Dairy Crest tanker© Geoffrey Robinson/Rex Shutterstock

Dairy Crest has dropped its liquid milk price 1.4p/litre, taking returns below 22p/litre from September.

The firm has held the rate for six months but worsening dairy markets mean suppliers will be paid just 21.69p/litre.

Farmers on the Davidstow contract have had their milk price held at 25.34p/litre.

See also: Dairy Crest raises milk price to reflect higher on-farm standards

Dairy Crest gave farmers milk price floor until the end of June, giving stability over the spring flush, while Davidstow suppliers also received a small increase in May.

But trade has continued to weaken over the summer, with UK wholesale prices slumping further and global markets taking another knock.

David Herdman, chairman of producer organisation Dairy Crest Direct, said he was acutely aware of the financial impact for farmers.

“Unfortunately it has proved impossible to mitigate the relentless downward market pressures further into September for standard liquid contracts,” Mr Herdman said.

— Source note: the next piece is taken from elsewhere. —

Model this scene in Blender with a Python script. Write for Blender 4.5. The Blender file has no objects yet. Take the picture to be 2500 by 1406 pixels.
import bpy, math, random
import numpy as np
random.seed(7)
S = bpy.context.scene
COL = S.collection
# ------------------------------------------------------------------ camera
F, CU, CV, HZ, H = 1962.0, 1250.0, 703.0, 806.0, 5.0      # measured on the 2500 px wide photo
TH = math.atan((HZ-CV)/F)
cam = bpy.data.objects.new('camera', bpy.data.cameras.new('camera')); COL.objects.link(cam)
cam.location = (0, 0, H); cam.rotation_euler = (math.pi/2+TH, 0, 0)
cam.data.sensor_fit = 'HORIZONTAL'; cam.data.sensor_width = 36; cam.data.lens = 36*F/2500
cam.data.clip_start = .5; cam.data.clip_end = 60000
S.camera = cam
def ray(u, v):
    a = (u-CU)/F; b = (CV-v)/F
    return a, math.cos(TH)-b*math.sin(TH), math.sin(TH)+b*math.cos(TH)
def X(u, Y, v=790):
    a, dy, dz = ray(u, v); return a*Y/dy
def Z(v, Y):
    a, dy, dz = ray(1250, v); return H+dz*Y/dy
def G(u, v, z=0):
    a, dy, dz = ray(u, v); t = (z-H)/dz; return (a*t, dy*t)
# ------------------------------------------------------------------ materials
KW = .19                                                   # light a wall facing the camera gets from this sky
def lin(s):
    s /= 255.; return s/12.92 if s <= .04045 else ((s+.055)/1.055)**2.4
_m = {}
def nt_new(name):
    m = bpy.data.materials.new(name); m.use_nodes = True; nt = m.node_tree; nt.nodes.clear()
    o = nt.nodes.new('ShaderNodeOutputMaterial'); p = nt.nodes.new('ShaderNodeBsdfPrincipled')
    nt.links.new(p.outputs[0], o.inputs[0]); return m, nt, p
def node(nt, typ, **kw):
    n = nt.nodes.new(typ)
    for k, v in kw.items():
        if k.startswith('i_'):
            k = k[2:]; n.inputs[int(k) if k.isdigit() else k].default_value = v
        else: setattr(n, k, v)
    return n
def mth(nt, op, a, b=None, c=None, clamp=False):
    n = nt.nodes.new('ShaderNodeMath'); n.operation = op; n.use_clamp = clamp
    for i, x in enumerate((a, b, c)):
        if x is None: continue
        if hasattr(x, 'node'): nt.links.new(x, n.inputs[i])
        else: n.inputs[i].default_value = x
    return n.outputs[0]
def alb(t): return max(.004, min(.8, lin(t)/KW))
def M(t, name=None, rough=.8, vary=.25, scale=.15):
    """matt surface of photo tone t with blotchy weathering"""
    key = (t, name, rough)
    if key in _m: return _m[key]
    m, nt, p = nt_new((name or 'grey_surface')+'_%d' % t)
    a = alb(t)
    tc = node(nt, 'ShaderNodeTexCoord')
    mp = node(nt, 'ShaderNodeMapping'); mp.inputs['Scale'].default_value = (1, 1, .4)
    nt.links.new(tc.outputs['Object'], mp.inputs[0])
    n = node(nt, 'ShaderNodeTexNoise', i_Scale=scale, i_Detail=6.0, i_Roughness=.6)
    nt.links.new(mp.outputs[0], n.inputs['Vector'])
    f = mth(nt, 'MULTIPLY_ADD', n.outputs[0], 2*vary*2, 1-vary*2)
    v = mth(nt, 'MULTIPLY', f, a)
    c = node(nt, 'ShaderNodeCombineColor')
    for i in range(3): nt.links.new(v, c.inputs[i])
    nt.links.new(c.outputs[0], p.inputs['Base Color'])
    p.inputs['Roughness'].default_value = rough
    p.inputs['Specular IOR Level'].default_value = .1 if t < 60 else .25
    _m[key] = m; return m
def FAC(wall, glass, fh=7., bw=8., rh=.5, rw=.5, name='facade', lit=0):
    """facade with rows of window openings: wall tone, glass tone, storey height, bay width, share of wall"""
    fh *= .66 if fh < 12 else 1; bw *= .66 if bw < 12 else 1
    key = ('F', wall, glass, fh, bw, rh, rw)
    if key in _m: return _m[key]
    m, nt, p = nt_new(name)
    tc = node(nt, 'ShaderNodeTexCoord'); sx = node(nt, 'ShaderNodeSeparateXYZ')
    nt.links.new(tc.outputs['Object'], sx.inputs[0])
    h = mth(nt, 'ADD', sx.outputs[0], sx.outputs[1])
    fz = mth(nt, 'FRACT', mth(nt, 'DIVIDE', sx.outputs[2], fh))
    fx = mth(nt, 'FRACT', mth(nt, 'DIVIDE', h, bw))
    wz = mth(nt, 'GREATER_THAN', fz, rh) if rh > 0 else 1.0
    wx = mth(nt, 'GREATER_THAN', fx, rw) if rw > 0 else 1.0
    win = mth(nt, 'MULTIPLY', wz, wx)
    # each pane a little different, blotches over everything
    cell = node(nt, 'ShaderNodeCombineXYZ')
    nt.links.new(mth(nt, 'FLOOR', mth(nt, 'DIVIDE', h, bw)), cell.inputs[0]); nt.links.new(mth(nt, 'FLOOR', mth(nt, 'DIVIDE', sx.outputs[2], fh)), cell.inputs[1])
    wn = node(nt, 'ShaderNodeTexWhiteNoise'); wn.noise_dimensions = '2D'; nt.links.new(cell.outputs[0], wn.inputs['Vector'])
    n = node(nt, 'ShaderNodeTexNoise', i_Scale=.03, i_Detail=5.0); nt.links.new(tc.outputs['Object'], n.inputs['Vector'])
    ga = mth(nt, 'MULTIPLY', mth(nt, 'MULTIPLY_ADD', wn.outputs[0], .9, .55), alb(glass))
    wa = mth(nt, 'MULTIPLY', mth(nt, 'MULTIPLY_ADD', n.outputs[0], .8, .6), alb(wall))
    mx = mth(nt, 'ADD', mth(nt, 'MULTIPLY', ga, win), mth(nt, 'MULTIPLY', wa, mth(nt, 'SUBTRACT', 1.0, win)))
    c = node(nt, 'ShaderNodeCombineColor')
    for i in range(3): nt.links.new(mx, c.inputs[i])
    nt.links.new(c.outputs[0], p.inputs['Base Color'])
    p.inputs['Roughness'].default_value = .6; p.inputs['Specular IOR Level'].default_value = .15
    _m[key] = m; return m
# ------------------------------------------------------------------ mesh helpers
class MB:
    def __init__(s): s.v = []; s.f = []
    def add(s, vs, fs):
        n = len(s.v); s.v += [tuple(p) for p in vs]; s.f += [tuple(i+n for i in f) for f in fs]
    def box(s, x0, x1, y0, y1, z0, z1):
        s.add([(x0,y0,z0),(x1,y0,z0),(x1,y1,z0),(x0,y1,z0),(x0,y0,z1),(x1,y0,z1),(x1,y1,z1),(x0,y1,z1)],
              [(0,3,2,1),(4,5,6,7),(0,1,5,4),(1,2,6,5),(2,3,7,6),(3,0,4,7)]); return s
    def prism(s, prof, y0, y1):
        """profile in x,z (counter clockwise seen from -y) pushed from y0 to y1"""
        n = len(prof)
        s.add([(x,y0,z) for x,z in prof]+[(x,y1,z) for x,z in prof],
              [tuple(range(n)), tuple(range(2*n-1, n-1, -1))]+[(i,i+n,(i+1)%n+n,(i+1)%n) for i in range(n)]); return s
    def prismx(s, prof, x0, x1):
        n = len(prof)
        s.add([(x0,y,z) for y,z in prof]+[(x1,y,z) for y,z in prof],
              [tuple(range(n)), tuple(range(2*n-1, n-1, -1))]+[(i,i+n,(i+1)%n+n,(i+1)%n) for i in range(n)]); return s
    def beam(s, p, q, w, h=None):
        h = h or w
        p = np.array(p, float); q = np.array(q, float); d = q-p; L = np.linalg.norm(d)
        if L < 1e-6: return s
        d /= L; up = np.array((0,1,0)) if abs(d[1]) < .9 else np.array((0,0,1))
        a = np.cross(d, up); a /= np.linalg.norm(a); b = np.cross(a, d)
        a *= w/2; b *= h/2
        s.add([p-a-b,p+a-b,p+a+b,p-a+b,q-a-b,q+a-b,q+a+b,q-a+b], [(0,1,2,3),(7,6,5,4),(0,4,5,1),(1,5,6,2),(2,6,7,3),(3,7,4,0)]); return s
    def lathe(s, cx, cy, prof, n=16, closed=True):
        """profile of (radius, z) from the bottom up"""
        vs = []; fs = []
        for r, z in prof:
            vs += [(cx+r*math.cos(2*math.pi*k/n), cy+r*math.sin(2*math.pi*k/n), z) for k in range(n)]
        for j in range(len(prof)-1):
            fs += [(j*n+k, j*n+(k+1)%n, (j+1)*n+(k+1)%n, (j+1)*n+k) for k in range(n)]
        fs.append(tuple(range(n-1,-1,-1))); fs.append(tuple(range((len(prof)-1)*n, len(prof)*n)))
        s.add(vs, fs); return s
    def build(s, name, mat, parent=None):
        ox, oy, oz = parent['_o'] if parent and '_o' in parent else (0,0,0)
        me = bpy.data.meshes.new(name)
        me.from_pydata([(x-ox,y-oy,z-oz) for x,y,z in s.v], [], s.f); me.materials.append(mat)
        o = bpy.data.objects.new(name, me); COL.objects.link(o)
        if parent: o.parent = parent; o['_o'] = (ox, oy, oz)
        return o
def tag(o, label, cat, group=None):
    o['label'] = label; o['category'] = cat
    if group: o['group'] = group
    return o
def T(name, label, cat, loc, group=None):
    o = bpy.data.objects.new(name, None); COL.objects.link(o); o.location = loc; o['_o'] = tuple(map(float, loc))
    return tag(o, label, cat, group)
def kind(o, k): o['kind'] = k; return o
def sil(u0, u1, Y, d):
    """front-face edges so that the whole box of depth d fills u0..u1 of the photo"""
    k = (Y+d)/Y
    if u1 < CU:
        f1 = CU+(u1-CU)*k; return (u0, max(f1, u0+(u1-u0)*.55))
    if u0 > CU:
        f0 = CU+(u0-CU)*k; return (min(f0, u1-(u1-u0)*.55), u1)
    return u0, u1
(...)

“Against a different set of market conditions, we were pleased to conclude a further price hold at Davidstow.

“That said, we acknowledge the mounting competitive and market pressures that are also building within the cheese sector.”

Dairy Crest is selling its dairies division – which includes the 700 farmers on the liquid contract – to rival Muller Wiseman.

The Competition and Markets Authority is investigating a proposal from Muller that would ease concerns the £80m deal could raise retail prices.

An update is expected in August.

Dairy Crest milk procurement director Mike Sheldon said dairy markets were still falling while milk supply remained ahead of forecasts.

“This meant we have had to process a significant volume of milk into commodities such as skimmed milk powder and cream,” he said.

“Therefore we are now in the position that we have to reflect these adverse market circumstances within our liquid milk price.”